_Task statement_:
Look for "picture" in the listing below. Gather each line that contains it.

_Records shown_:
........

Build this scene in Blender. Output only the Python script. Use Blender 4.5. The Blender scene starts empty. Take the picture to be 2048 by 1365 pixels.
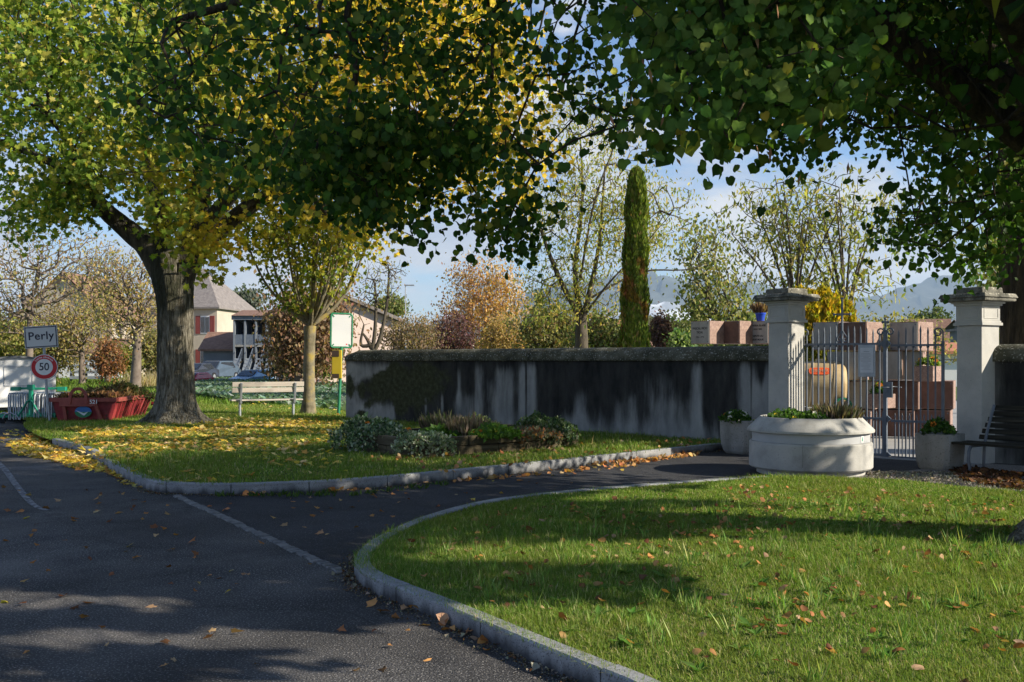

........

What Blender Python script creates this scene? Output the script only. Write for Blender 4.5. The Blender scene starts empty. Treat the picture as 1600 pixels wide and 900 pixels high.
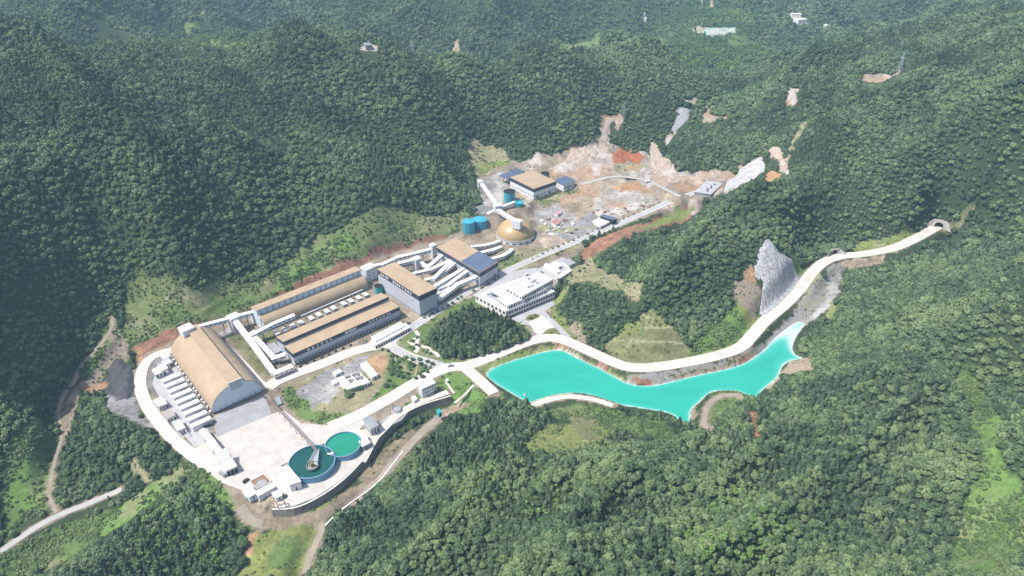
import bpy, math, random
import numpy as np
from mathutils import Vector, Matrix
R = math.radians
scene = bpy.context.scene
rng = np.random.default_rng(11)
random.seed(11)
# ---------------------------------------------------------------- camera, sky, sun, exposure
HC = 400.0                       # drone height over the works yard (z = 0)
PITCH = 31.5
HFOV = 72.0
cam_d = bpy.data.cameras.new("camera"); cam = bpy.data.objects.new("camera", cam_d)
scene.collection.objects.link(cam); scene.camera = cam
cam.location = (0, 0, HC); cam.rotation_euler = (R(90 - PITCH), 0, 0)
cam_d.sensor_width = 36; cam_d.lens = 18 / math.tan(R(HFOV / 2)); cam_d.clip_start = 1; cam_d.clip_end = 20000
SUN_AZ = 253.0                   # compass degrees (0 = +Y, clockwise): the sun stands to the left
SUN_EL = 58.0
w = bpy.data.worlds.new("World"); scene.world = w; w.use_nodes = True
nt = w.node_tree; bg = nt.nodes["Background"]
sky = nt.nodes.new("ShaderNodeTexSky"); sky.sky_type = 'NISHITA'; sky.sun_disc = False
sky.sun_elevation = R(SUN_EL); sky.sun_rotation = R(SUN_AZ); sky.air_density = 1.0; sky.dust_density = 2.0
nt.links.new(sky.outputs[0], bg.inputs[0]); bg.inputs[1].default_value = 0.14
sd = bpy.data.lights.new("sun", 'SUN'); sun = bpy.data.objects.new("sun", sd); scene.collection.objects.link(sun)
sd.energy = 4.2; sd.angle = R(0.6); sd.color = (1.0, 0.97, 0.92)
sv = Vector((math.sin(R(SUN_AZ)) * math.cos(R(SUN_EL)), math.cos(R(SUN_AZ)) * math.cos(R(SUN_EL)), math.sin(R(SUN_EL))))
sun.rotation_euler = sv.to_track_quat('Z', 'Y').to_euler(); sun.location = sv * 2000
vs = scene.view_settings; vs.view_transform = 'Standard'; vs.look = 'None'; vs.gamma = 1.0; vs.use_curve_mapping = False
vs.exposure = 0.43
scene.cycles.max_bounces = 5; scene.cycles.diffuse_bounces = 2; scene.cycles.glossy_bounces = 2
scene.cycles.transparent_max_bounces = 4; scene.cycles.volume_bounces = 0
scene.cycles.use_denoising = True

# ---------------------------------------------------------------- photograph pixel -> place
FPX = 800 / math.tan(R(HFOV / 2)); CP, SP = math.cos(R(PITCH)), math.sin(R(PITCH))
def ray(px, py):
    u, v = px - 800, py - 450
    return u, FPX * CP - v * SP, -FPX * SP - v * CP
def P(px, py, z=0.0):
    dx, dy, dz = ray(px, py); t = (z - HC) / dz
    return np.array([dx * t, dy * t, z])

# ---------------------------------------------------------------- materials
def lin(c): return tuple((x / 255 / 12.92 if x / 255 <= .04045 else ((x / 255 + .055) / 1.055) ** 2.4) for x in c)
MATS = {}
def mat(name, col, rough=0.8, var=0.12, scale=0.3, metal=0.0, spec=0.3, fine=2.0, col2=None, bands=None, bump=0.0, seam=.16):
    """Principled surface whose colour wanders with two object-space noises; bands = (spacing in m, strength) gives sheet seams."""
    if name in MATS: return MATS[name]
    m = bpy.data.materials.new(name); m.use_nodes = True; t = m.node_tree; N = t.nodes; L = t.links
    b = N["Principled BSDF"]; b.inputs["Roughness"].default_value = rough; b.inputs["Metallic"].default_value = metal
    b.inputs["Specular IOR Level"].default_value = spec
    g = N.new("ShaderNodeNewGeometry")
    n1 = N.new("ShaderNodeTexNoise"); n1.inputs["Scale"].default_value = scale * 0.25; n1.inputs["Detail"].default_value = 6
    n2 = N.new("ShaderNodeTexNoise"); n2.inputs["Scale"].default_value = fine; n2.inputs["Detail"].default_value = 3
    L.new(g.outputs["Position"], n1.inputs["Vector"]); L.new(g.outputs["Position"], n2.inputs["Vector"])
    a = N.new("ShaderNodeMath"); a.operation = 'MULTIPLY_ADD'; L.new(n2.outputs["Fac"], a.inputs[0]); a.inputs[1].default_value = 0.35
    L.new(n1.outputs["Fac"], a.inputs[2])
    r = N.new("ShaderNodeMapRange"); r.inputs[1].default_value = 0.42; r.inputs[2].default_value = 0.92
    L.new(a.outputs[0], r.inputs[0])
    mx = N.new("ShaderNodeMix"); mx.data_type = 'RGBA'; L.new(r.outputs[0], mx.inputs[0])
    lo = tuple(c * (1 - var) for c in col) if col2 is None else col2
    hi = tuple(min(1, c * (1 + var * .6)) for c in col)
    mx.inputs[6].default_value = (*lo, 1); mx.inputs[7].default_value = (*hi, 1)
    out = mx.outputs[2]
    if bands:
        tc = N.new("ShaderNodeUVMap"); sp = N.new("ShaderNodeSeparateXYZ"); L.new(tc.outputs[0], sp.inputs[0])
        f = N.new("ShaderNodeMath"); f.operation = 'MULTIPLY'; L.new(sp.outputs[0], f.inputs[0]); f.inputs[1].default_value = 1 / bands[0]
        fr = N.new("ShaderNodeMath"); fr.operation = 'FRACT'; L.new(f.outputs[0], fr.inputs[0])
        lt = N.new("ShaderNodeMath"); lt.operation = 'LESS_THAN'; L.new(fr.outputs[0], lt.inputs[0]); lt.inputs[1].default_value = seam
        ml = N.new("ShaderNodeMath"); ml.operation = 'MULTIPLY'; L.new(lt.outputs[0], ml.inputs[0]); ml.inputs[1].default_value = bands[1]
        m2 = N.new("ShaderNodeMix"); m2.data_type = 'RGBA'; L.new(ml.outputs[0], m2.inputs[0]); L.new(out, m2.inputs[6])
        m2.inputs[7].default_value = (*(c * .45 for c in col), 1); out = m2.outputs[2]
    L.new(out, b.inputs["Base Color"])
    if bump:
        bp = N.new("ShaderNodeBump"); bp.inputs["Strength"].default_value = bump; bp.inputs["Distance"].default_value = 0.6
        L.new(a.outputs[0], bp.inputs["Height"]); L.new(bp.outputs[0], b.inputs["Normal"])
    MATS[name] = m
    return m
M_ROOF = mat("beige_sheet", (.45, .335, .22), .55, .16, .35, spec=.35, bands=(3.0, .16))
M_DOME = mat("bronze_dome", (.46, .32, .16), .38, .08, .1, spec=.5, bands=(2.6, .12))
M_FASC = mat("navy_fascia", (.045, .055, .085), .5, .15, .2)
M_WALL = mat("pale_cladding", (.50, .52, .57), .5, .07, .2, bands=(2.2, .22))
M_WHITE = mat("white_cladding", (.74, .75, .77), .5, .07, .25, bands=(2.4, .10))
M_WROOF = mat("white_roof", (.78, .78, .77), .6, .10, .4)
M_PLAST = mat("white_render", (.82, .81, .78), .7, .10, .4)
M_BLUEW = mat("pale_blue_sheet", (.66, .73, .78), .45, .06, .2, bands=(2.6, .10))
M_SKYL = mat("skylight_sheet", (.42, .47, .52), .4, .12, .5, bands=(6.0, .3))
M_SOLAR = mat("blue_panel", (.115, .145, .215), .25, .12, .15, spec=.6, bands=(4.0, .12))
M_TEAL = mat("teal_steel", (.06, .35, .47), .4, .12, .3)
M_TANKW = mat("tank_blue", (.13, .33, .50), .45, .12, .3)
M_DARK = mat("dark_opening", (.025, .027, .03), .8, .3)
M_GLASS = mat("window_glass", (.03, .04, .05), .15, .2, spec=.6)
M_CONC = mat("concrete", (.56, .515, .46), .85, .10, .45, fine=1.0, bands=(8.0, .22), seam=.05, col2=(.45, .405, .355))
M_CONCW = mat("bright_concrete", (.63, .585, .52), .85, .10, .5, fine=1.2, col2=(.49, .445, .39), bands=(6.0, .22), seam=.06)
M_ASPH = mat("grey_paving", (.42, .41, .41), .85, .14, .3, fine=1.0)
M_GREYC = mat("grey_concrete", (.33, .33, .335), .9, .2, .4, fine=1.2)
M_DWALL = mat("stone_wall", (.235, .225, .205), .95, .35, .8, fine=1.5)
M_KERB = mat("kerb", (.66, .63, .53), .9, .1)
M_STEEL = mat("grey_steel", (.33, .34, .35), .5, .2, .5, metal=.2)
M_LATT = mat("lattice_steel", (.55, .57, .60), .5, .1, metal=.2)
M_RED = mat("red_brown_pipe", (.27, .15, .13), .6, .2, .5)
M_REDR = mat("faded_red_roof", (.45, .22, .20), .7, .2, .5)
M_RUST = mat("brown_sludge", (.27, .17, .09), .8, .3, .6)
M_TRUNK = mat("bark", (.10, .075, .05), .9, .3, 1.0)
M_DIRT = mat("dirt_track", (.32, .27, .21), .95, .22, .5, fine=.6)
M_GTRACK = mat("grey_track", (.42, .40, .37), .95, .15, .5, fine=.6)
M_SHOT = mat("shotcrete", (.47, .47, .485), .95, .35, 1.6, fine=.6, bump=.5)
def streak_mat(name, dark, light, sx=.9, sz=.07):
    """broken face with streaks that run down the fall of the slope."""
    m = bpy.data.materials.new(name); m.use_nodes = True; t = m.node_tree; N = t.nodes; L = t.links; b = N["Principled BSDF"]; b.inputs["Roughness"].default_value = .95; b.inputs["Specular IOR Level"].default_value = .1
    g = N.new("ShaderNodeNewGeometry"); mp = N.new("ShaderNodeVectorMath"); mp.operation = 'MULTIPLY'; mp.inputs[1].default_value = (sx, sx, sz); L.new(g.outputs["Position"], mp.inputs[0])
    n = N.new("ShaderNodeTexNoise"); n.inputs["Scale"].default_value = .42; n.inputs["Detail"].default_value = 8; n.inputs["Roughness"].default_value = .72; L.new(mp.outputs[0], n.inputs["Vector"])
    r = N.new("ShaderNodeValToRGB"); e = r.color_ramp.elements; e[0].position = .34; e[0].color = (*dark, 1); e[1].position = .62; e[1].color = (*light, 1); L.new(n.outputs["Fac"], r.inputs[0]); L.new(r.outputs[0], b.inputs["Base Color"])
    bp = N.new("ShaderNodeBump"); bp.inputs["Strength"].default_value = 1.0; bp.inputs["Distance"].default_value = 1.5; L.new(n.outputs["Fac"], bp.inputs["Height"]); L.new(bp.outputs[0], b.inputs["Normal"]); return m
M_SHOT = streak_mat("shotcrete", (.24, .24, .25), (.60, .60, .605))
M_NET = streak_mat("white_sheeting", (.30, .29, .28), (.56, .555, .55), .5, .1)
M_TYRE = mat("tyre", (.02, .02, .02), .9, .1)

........

_Exercise answer_:
Build this scene in Blender. Output only the Python script. Use Blender 4.5. The Blender scene starts empty. Take the picture to be 2048 by 1365 pixels.
What Blender Python script creates this scene? Output the script only. Write for Blender 4.5. The Blender scene starts empty. Treat the picture as 1600 pixels wide and 900 pixels high.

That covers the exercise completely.